- _GIVEN INSTRUCTION_: Go through the entries below and retype them exactly, omitting each picture.
-- Begin PROVIDED ENTRIES --
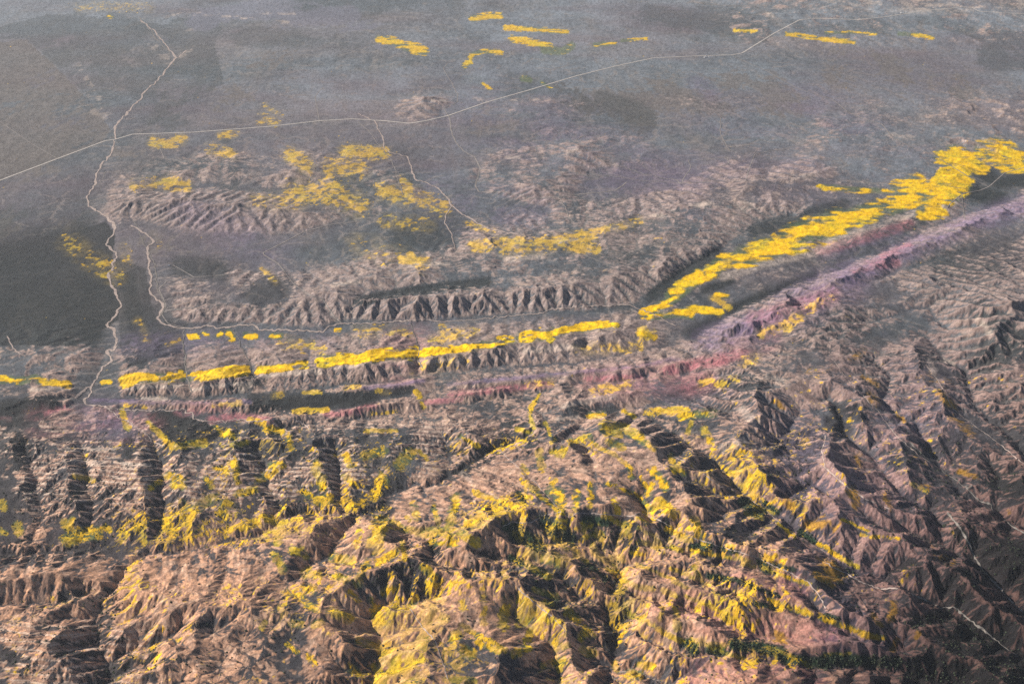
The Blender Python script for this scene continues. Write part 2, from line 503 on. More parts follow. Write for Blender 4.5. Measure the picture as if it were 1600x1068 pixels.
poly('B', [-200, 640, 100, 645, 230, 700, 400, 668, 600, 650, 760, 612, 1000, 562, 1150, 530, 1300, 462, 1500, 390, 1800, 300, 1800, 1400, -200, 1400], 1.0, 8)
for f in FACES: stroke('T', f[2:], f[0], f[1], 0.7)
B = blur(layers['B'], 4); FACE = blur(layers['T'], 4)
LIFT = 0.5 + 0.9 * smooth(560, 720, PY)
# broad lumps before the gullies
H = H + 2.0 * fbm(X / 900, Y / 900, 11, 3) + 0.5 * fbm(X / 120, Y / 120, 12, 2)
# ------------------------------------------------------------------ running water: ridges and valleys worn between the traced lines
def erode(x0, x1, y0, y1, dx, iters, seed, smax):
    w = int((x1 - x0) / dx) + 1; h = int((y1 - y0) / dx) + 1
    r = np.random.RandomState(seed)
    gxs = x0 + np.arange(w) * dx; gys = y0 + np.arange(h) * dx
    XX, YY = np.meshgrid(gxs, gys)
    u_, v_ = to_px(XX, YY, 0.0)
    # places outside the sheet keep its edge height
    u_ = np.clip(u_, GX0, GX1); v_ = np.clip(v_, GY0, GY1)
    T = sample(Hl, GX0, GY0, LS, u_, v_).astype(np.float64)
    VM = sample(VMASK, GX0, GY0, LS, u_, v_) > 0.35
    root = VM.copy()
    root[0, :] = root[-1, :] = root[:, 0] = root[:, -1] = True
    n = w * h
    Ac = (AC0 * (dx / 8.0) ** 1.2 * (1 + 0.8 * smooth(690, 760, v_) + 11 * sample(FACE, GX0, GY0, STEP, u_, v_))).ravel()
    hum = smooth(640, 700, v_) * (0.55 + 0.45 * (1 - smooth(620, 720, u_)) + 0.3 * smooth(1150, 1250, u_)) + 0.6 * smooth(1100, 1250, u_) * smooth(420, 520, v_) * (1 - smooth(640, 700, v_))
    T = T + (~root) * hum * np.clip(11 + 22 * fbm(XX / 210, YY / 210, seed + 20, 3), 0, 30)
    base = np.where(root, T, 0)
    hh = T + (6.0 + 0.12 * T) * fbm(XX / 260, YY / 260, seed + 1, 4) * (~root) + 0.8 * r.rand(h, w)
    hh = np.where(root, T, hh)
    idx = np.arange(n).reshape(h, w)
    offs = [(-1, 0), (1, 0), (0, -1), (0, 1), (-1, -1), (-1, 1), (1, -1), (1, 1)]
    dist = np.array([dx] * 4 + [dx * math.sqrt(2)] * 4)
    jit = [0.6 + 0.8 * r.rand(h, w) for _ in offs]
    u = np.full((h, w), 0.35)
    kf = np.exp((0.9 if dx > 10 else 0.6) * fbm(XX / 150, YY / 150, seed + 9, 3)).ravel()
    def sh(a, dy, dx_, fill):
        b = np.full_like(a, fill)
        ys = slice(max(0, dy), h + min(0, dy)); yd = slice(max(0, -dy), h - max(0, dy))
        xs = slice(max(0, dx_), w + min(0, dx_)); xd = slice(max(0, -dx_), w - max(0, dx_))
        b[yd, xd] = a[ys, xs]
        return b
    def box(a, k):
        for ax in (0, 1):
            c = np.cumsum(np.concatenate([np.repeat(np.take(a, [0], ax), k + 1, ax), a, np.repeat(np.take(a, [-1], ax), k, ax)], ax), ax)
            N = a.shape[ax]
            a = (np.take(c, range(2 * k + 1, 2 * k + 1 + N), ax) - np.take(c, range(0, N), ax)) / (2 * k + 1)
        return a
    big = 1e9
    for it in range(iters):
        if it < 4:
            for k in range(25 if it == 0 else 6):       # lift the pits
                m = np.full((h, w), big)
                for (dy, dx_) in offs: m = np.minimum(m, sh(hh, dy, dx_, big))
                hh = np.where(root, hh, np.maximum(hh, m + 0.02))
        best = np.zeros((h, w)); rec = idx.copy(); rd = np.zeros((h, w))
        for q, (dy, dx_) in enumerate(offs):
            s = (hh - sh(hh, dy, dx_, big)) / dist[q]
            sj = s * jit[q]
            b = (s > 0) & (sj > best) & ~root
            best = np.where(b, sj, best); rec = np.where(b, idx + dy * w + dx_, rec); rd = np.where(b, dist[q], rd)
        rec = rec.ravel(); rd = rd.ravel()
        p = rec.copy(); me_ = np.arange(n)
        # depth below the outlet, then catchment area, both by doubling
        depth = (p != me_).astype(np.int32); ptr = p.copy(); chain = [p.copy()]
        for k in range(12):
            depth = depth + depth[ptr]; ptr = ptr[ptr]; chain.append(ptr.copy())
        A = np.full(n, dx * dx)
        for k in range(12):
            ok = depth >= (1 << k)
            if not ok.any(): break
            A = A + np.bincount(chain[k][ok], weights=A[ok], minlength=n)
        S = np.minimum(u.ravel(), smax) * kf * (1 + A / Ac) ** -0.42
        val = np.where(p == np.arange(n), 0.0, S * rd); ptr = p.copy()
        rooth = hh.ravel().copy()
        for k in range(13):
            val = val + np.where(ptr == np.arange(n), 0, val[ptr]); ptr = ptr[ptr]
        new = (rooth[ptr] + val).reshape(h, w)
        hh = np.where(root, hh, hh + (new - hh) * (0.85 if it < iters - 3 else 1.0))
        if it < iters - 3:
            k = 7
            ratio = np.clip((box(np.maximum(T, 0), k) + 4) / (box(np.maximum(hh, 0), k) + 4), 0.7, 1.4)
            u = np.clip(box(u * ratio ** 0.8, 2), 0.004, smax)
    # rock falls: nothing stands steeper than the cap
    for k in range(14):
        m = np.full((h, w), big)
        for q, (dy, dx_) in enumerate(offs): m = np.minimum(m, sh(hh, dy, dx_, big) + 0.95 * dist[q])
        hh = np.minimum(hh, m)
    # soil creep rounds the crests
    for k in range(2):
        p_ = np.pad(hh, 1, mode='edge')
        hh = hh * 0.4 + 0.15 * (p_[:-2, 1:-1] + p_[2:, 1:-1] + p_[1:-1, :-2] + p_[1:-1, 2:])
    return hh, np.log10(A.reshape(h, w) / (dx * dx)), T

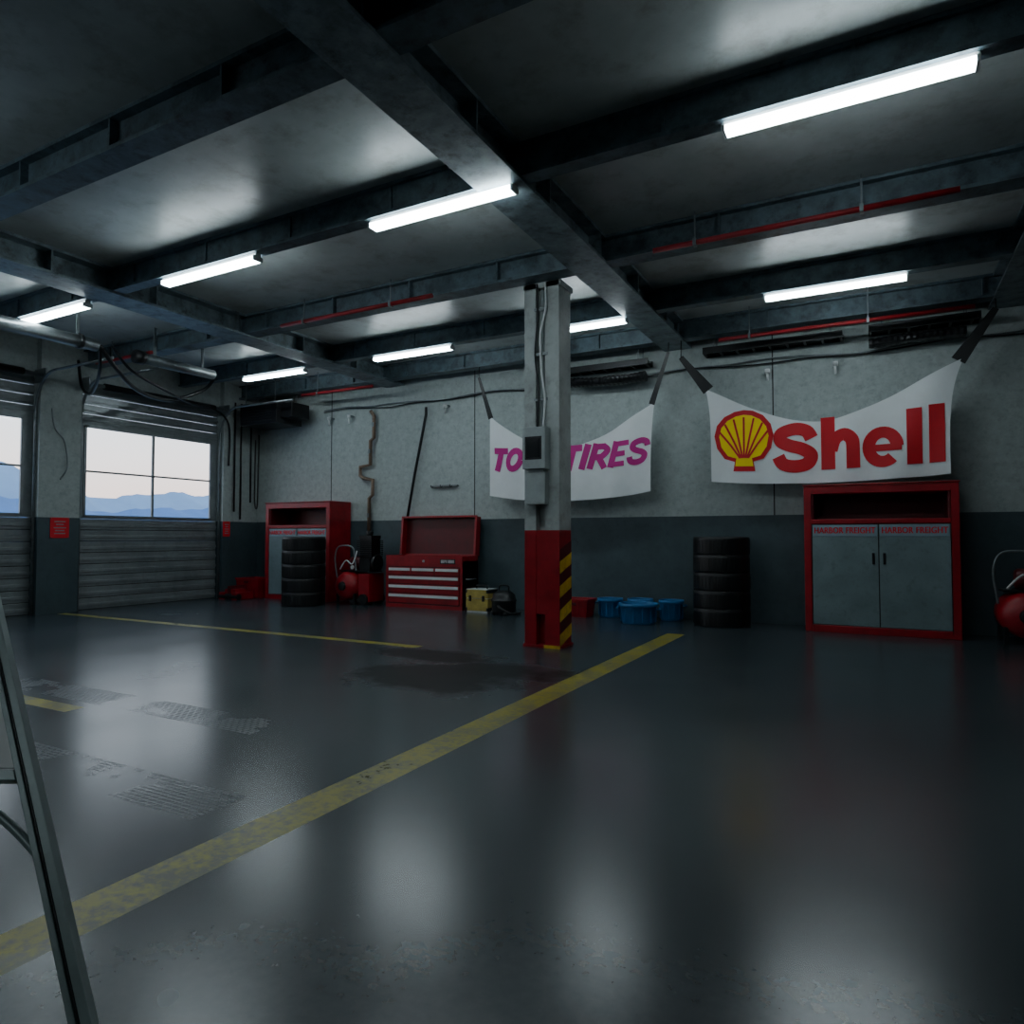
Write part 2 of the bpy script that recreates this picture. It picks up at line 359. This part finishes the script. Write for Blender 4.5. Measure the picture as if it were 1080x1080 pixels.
-- End PROVIDED ENTRIES --
- _RESPONSE TO THIS EXERCISE_:
The Blender Python script for this scene continues. Write part 2, from line 503 on. More parts follow. Write for Blender 4.5. Measure the picture as if it were 1600x1068 pixels.
poly('B', [-200, 640, 100, 645, 230, 700, 400, 668, 600, 650, 760, 612, 1000, 562, 1150, 530, 1300, 462, 1500, 390, 1800, 300, 1800, 1400, -200, 1400], 1.0, 8)
for f in FACES: stroke('T', f[2:], f[0], f[1], 0.7)
B = blur(layers['B'], 4); FACE = blur(layers['T'], 4)
LIFT = 0.5 + 0.9 * smooth(560, 720, PY)
# broad lumps before the gullies
H = H + 2.0 * fbm(X / 900, Y / 900, 11, 3) + 0.5 * fbm(X / 120, Y / 120, 12, 2)
# ------------------------------------------------------------------ running water: ridges and valleys worn between the traced lines
def erode(x0, x1, y0, y1, dx, iters, seed, smax):
    w = int((x1 - x0) / dx) + 1; h = int((y1 - y0) / dx) + 1
    r = np.random.RandomState(seed)
    gxs = x0 + np.arange(w) * dx; gys = y0 + np.arange(h) * dx
    XX, YY = np.meshgrid(gxs, gys)
    u_, v_ = to_px(XX, YY, 0.0)
    # places outside the sheet keep its edge height
    u_ = np.clip(u_, GX0, GX1); v_ = np.clip(v_, GY0, GY1)
    T = sample(Hl, GX0, GY0, LS, u_, v_).astype(np.float64)
    VM = sample(VMASK, GX0, GY0, LS, u_, v_) > 0.35
    root = VM.copy()
    root[0, :] = root[-1, :] = root[:, 0] = root[:, -1] = True
    n = w * h
    Ac = (AC0 * (dx / 8.0) ** 1.2 * (1 + 0.8 * smooth(690, 760, v_) + 11 * sample(FACE, GX0, GY0, STEP, u_, v_))).ravel()
    hum = smooth(640, 700, v_) * (0.55 + 0.45 * (1 - smooth(620, 720, u_)) + 0.3 * smooth(1150, 1250, u_)) + 0.6 * smooth(1100, 1250, u_) * smooth(420, 520, v_) * (1 - smooth(640, 700, v_))
    T = T + (~root) * hum * np.clip(11 + 22 * fbm(XX / 210, YY / 210, seed + 20, 3), 0, 30)
    base = np.where(root, T, 0)
    hh = T + (6.0 + 0.12 * T) * fbm(XX / 260, YY / 260, seed + 1, 4) * (~root) + 0.8 * r.rand(h, w)
    hh = np.where(root, T, hh)
    idx = np.arange(n).reshape(h, w)
    offs = [(-1, 0), (1, 0), (0, -1), (0, 1), (-1, -1), (-1, 1), (1, -1), (1, 1)]
    dist = np.array([dx] * 4 + [dx * math.sqrt(2)] * 4)
    jit = [0.6 + 0.8 * r.rand(h, w) for _ in offs]
    u = np.full((h, w), 0.35)
    kf = np.exp((0.9 if dx > 10 else 0.6) * fbm(XX / 150, YY / 150, seed + 9, 3)).ravel()
    def sh(a, dy, dx_, fill):
        b = np.full_like(a, fill)
        ys = slice(max(0, dy), h + min(0, dy)); yd = slice(max(0, -dy), h - max(0, dy))
        xs = slice(max(0, dx_), w + min(0, dx_)); xd = slice(max(0, -dx_), w - max(0, dx_))
        b[yd, xd] = a[ys, xs]
        return b
    def box(a, k):
        for ax in (0, 1):
            c = np.cumsum(np.concatenate([np.repeat(np.take(a, [0], ax), k + 1, ax), a, np.repeat(np.take(a, [-1], ax), k, ax)], ax), ax)
            N = a.shape[ax]
            a = (np.take(c, range(2 * k + 1, 2 * k + 1 + N), ax) - np.take(c, range(0, N), ax)) / (2 * k + 1)
        return a
    big = 1e9
    for it in range(iters):
        if it < 4:
            for k in range(25 if it == 0 else 6):       # lift the pits
                m = np.full((h, w), big)
                for (dy, dx_) in offs: m = np.minimum(m, sh(hh, dy, dx_, big))
                hh = np.where(root, hh, np.maximum(hh, m + 0.02))
        best = np.zeros((h, w)); rec = idx.copy(); rd = np.zeros((h, w))
        for q, (dy, dx_) in enumerate(offs):
            s = (hh - sh(hh, dy, dx_, big)) / dist[q]
            sj = s * jit[q]
            b = (s > 0) & (sj > best) & ~root
            best = np.where(b, sj, best); rec = np.where(b, idx + dy * w + dx_, rec); rd = np.where(b, dist[q], rd)
        rec = rec.ravel(); rd = rd.ravel()
        p = rec.copy(); me_ = np.arange(n)
        # depth below the outlet, then catchment area, both by doubling
        depth = (p != me_).astype(np.int32); ptr = p.copy(); chain = [p.copy()]
        for k in range(12):
            depth = depth + depth[ptr]; ptr = ptr[ptr]; chain.append(ptr.copy())
        A = np.full(n, dx * dx)
        for k in range(12):
            ok = depth >= (1 << k)
            if not ok.any(): break
            A = A + np.bincount(chain[k][ok], weights=A[ok], minlength=n)
        S = np.minimum(u.ravel(), smax) * kf * (1 + A / Ac) ** -0.42
        val = np.where(p == np.arange(n), 0.0, S * rd); ptr = p.copy()
        rooth = hh.ravel().copy()
        for k in range(13):
            val = val + np.where(ptr == np.arange(n), 0, val[ptr]); ptr = ptr[ptr]
        new = (rooth[ptr] + val).reshape(h, w)
        hh = np.where(root, hh, hh + (new - hh) * (0.85 if it < iters - 3 else 1.0))
        if it < iters - 3:
            k = 7
            ratio = np.clip((box(np.maximum(T, 0), k) + 4) / (box(np.maximum(hh, 0), k) + 4), 0.7, 1.4)
            u = np.clip(box(u * ratio ** 0.8, 2), 0.004, smax)
    # rock falls: nothing stands steeper than the cap
    for k in range(14):
        m = np.full((h, w), big)
        for q, (dy, dx_) in enumerate(offs): m = np.minimum(m, sh(hh, dy, dx_, big) + 0.95 * dist[q])
        hh = np.minimum(hh, m)
    # soil creep rounds the crests
    for k in range(2):
        p_ = np.pad(hh, 1, mode='edge')
        hh = hh * 0.4 + 0.15 * (p_[:-2, 1:-1] + p_[2:, 1:-1] + p_[1:-1, :-2] + p_[1:-1, 2:])
    return hh, np.log10(A.reshape(h, w) / (dx * dx)), T

Write part 2 of the bpy script that recreates this picture. It picks up at line 359. This part finishes the script. Write for Blender 4.5. Measure the picture as if it were 1080x1080 pixels.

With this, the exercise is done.